Scripts that build scenes:
- - - - -
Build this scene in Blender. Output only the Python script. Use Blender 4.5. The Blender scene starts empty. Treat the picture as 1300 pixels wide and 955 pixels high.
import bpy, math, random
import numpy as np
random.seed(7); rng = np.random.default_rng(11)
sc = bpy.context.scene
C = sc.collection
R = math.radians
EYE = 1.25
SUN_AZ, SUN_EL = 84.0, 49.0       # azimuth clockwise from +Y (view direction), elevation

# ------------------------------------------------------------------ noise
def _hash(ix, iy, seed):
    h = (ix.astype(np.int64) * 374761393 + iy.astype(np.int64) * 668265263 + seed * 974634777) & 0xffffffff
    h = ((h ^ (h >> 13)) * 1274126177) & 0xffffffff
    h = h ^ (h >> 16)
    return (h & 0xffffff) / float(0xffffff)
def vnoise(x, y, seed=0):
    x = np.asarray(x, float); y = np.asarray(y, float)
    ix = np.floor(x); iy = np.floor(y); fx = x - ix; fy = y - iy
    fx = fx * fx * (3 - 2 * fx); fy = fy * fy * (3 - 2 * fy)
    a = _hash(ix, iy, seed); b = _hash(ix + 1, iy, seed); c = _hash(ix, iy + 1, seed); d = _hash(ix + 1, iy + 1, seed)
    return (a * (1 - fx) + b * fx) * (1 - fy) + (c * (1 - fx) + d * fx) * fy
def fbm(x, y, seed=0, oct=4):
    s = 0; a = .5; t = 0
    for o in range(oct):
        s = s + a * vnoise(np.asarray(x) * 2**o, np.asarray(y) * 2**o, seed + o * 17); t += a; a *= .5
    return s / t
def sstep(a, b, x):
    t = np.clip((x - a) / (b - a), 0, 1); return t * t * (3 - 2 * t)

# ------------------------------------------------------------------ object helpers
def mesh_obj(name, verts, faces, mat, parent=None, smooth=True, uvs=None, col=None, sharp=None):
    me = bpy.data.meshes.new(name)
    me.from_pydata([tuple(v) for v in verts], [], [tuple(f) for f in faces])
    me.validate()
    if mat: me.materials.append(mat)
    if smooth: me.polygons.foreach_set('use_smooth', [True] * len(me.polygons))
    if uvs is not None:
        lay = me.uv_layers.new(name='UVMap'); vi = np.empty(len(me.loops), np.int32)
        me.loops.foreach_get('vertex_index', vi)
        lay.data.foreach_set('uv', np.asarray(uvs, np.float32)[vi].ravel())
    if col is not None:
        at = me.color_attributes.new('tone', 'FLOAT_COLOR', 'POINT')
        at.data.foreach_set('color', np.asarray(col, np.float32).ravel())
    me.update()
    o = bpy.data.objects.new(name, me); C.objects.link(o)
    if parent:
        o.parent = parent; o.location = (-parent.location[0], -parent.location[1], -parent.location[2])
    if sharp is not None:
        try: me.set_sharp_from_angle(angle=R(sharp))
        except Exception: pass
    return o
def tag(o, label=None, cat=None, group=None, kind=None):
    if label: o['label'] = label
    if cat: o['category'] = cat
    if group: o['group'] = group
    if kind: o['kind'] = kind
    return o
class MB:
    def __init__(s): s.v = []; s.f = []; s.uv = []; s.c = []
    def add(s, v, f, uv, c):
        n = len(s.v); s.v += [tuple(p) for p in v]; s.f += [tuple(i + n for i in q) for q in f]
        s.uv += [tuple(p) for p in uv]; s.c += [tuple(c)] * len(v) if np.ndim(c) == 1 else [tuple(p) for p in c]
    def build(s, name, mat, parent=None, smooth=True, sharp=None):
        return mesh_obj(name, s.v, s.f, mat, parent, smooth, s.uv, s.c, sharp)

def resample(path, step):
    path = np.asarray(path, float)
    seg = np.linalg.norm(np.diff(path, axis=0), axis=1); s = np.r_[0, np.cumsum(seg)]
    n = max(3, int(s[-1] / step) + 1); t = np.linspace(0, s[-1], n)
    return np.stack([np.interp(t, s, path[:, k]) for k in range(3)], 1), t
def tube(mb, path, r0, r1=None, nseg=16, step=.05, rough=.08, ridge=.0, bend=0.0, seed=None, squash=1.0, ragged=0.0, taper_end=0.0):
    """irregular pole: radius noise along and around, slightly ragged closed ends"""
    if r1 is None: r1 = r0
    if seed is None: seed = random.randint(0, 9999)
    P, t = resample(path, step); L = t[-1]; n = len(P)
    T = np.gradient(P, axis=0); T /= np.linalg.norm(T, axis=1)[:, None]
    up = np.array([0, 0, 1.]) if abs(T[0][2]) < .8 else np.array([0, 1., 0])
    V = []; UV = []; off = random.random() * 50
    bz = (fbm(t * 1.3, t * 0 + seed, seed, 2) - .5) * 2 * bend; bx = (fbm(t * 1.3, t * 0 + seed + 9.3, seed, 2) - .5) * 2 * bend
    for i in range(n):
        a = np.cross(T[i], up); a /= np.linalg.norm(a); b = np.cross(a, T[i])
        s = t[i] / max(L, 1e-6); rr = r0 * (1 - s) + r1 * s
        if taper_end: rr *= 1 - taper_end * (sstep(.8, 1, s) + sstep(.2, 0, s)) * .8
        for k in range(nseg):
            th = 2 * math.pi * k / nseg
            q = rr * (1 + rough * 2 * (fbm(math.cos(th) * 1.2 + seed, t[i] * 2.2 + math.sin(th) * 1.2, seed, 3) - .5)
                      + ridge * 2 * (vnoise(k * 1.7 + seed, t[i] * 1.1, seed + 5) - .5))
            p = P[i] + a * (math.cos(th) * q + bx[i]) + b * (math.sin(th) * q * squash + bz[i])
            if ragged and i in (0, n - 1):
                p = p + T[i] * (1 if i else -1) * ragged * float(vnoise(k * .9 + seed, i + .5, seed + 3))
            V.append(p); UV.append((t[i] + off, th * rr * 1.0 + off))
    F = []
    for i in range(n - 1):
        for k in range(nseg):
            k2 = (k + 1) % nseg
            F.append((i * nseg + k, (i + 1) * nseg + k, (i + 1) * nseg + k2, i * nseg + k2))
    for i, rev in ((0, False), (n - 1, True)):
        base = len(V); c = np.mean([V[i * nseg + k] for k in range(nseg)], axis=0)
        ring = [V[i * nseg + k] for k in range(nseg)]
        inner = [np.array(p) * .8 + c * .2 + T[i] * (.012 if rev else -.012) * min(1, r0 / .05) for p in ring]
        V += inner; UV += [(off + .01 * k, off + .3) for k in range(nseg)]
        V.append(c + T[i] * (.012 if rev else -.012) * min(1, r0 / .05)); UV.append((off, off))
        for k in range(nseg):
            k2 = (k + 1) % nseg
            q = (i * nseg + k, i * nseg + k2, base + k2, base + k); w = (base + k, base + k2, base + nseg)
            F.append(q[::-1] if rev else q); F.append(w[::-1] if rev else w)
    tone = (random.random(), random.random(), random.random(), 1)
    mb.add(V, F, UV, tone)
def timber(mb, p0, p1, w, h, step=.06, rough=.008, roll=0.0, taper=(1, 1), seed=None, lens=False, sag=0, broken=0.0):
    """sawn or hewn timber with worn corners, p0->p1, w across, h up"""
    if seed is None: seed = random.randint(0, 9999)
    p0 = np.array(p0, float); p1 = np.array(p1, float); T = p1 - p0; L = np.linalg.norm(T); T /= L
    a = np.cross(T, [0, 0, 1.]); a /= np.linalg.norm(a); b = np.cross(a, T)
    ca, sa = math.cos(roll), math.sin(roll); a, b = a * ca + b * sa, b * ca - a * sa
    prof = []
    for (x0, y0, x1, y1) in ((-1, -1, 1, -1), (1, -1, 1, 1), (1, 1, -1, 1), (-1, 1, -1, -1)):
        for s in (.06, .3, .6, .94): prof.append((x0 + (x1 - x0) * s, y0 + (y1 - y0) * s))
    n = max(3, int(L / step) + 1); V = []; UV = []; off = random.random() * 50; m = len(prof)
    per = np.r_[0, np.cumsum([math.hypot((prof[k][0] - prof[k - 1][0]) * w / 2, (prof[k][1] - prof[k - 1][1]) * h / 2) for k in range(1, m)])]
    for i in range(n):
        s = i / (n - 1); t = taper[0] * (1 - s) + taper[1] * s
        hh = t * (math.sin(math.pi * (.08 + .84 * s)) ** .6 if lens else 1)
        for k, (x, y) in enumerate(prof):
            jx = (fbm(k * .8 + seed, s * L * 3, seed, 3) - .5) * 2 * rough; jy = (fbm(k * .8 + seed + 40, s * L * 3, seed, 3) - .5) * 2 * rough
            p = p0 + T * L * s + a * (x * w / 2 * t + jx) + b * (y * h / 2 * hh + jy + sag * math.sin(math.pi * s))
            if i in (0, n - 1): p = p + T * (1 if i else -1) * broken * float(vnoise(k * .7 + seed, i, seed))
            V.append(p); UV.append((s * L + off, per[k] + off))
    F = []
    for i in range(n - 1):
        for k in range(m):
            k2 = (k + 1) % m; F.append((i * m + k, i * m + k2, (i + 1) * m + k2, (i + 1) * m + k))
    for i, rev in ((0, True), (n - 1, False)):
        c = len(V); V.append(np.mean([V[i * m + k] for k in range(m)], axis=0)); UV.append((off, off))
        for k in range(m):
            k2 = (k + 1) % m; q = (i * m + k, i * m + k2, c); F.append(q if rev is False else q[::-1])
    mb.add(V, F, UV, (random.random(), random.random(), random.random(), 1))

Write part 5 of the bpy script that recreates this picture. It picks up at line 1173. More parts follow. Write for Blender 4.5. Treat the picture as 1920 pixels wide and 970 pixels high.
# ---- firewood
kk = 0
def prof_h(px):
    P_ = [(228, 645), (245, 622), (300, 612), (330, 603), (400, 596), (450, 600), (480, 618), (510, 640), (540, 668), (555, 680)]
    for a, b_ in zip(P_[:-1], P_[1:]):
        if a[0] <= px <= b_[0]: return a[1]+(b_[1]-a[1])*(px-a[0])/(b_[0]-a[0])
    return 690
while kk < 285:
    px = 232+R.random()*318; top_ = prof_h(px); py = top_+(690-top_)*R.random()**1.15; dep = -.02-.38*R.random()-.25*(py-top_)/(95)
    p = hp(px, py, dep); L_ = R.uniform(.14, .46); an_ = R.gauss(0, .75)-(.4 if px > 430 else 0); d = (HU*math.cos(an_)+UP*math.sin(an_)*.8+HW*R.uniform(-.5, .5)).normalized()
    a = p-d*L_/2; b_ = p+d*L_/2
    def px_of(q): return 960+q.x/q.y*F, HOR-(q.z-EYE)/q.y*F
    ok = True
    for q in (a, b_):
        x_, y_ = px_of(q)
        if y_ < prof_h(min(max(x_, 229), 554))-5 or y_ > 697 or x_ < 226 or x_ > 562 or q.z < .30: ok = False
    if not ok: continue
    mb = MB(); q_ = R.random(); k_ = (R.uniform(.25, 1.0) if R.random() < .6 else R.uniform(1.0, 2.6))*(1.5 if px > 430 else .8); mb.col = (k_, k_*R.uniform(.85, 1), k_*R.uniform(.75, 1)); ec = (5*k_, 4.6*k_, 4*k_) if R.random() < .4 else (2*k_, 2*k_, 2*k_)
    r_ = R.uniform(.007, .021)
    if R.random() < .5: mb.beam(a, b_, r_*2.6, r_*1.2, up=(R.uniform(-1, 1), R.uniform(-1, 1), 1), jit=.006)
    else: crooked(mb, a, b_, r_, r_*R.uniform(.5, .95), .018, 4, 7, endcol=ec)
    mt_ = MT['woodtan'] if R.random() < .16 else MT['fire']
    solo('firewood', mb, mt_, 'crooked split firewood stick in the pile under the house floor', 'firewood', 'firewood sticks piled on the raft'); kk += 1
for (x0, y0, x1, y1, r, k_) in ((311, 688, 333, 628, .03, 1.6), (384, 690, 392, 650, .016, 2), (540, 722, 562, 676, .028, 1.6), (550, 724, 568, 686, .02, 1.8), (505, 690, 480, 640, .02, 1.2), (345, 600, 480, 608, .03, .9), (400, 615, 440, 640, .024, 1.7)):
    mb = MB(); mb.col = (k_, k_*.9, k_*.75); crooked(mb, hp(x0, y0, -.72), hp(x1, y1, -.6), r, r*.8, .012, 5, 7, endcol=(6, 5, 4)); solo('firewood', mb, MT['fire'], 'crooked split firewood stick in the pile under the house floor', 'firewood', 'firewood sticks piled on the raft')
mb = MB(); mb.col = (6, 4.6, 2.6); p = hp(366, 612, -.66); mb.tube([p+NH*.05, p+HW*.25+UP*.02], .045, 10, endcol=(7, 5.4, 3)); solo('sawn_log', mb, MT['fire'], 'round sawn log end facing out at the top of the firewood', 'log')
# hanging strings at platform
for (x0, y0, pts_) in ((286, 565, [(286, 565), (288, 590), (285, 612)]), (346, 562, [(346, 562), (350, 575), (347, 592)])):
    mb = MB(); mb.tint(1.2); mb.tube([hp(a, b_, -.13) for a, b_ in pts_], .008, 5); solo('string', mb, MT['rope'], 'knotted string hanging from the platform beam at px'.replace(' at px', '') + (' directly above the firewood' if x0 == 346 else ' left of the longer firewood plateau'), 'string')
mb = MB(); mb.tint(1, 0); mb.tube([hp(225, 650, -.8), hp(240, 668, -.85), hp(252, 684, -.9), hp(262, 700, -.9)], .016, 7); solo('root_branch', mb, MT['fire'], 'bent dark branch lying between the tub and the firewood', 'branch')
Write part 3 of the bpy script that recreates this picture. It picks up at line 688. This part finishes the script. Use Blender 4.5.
- - - - -
**Task to carry out:**
Reproduce exactly, and only, the lines from the one that contains "Write part 5" down to the one that contains "if not ok: continue", both ends included.

**Solution to this task:**
Write part 5 of the bpy script that recreates this picture. It picks up at line 1173. More parts follow. Write for Blender 4.5. Treat the picture as 1920 pixels wide and 970 pixels high.
# ---- firewood
kk = 0
def prof_h(px):
    P_ = [(228, 645), (245, 622), (300, 612), (330, 603), (400, 596), (450, 600), (480, 618), (510, 640), (540, 668), (555, 680)]
    for a, b_ in zip(P_[:-1], P_[1:]):
        if a[0] <= px <= b_[0]: return a[1]+(b_[1]-a[1])*(px-a[0])/(b_[0]-a[0])
    return 690
while kk < 285:
    px = 232+R.random()*318; top_ = prof_h(px); py = top_+(690-top_)*R.random()**1.15; dep = -.02-.38*R.random()-.25*(py-top_)/(95)
    p = hp(px, py, dep); L_ = R.uniform(.14, .46); an_ = R.gauss(0, .75)-(.4 if px > 430 else 0); d = (HU*math.cos(an_)+UP*math.sin(an_)*.8+HW*R.uniform(-.5, .5)).normalized()
    a = p-d*L_/2; b_ = p+d*L_/2
    def px_of(q): return 960+q.x/q.y*F, HOR-(q.z-EYE)/q.y*F
    ok = True
    for q in (a, b_):
        x_, y_ = px_of(q)
        if y_ < prof_h(min(max(x_, 229), 554))-5 or y_ > 697 or x_ < 226 or x_ > 562 or q.z < .30: ok = False
    if not ok: continue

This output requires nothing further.